There’s a brief moment of introduction to Sondheim: “Let me take you back to the opening night of ‘South Pacific.’ A friend said: ‘Steve, do you know Hal? Hal, Stephen Sondheim.’” Strangely, though, there’s nothing on their parting. Most importantly, there’s no sense of how Prince does what he does, how he learned to do what he does, or what the magic is. He likes to take audiences places, we hear a few times. He credits luck. And he likes to work. So would we all, if we could do what Prince does.

Yet because what he does is so remarkable, even this simple greatest-hits selection is delightful.

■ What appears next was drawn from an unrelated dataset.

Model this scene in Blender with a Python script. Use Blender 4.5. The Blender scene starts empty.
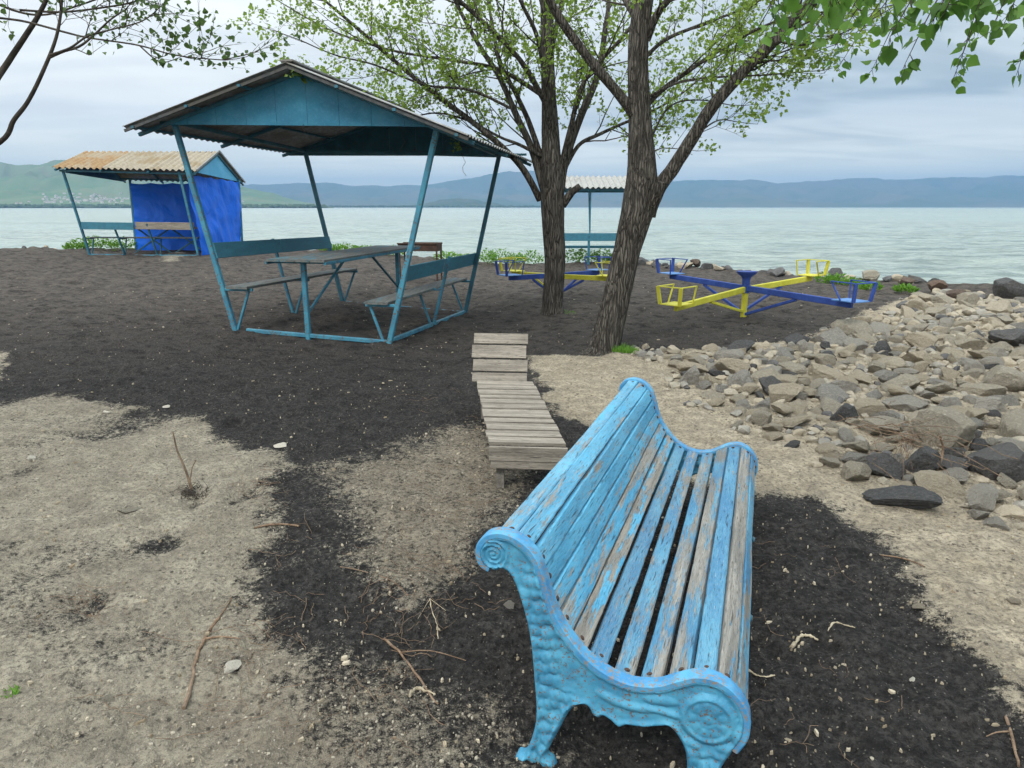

Jason Robert Brown’s arrangements and orchestrations sound spectacular. Stroman is as sure-handed as ever, if necessarily less creative than usual. And every member of the cast has a standout moment. Yazbeck’s tap-dancing breakdown as Buddy in “The Right Girl” from “Follies” makes you dream of a new revival. Cooper is a less-than-convincing Tevye but a searing Sweeney Todd. Skinner does the “Send In the Clowns” we wished for but never got in the most recent revival of “A Little Night Music.” And Michael Xavier, if an unconvincing Bobby in “Company,” is an impressively possessed Phantom.

In one of Prince’s narrations, performed by Bryonha Marie Parham, he talks of the difference between a hit and a success.

“You can have a hit that’s an artistic failure and a flop that’s an artistic success,” he says. “Prince of Broadway” offers a third option: A show can be both not very interesting and totally delightful.